Effect of single and multiple acoustic frequencies on the atomization of a spray

A comprehensive investigation on the behavior of methanol and diesel sprays when subjected to single and multiple-frequency acoustic fields is provided. For all acoustic frequencies, the cone angle and penetration length rise while the Sauter mean diameter (SMD) reduces, indicating an atomization improvement in an acoustic field. Furthermore, the rise in cone angle/penetration length and decline in SMD are observed to be higher at lower frequencies, showing a significant enhancement in the atomization compared to the higher frequencies. Particle image velocimetry is employed to understand the spray dynamics in single/multiple frequency acoustic fields. The velocity vectors show a higher magnitude at lower frequencies compared to the higher ones, indicating the presence of higher acoustic streaming at lower frequencies. The presence of an acoustic source at the bottom of the sprays shows the formation of strong recirculation zones in the sprays, enhancing the mixing due to higher air entrainment because of intense streaming.
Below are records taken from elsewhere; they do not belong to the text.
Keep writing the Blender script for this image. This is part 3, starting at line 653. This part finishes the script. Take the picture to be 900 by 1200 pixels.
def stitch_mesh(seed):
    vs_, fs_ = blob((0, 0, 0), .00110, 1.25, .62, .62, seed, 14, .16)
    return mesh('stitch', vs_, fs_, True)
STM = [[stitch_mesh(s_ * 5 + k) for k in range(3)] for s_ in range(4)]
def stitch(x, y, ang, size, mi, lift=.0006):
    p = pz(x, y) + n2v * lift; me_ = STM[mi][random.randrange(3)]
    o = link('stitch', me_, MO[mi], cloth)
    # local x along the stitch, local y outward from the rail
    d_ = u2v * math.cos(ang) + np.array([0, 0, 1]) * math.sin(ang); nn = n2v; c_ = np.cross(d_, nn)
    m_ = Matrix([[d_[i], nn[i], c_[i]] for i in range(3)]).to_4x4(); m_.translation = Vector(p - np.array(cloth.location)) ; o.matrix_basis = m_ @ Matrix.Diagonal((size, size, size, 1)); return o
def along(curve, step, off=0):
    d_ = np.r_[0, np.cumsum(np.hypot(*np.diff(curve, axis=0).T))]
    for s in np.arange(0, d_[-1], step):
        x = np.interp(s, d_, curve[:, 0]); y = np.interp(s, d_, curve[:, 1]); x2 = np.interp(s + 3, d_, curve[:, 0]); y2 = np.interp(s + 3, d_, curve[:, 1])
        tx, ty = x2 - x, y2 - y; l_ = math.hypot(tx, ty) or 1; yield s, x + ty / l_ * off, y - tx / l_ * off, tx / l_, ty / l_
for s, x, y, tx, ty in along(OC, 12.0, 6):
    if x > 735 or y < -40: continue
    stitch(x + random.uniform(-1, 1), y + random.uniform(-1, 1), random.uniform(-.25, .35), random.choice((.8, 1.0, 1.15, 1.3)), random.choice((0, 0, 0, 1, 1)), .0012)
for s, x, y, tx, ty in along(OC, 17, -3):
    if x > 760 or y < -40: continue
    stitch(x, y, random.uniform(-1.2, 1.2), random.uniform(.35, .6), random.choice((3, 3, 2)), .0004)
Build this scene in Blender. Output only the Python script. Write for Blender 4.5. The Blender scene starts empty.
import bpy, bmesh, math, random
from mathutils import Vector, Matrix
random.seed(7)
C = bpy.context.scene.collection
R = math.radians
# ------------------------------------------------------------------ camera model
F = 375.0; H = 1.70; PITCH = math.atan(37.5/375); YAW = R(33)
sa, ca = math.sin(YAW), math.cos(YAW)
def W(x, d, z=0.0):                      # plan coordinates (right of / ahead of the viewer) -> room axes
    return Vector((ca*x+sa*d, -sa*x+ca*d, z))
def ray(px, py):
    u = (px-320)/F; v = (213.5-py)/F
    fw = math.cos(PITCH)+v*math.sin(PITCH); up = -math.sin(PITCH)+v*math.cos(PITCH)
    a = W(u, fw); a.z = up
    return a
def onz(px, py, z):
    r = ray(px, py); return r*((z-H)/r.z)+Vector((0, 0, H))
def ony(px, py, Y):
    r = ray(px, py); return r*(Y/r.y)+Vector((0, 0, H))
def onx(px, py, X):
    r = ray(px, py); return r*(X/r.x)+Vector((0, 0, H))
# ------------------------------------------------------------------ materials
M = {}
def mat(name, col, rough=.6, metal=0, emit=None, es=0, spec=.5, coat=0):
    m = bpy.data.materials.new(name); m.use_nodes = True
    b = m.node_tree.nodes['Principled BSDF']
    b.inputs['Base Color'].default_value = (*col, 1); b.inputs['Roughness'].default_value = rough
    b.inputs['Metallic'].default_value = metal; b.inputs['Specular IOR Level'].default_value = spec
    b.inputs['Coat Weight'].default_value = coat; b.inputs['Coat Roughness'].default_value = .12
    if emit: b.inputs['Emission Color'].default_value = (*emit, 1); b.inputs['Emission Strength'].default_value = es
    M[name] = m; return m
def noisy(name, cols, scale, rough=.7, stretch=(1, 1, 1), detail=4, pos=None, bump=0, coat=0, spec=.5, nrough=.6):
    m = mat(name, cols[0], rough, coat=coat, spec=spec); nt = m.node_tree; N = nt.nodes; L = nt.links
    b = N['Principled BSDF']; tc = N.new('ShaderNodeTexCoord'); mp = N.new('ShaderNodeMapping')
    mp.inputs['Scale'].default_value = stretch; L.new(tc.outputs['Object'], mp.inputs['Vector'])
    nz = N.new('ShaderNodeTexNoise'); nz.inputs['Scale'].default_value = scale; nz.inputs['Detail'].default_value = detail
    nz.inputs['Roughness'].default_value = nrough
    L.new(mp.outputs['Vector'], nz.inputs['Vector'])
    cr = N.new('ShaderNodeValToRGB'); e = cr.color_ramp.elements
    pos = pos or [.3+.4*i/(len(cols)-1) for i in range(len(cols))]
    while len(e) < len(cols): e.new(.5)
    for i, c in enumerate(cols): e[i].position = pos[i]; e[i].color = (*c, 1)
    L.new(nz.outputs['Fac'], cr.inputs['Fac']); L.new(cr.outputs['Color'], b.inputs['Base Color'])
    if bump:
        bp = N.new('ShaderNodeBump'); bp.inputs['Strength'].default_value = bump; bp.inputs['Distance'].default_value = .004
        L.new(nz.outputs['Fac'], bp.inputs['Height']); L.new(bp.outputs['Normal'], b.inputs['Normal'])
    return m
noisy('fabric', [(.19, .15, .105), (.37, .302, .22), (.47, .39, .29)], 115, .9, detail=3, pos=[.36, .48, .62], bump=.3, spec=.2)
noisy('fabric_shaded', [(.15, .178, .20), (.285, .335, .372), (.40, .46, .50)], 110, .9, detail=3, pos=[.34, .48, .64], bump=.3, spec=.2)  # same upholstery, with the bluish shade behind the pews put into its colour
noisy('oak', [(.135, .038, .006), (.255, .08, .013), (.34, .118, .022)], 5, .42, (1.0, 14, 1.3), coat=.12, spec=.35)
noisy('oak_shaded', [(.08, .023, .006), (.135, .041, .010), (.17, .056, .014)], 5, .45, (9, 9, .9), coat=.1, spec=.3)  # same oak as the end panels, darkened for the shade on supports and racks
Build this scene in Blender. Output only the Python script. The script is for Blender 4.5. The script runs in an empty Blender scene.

The streaming is significant at lower frequencies compared to the higher ones. Furthermore, the data predicted using the Rosin-Rammler distribution model show good agreement with the measured one. Empirical relations are developed for the cone angle/penetration length/SMD. The smaller drops' number in the spray is determined to quantify the acoustic frequency's influence on the atomization. The presence of many smaller drops in acoustics is observed, and the number increases at lower and combined acoustic frequencies. Thus, the study unequivocally demonstrates that the presence of low/combined acoustic frequencies is essential for achieving an atomization enhancement.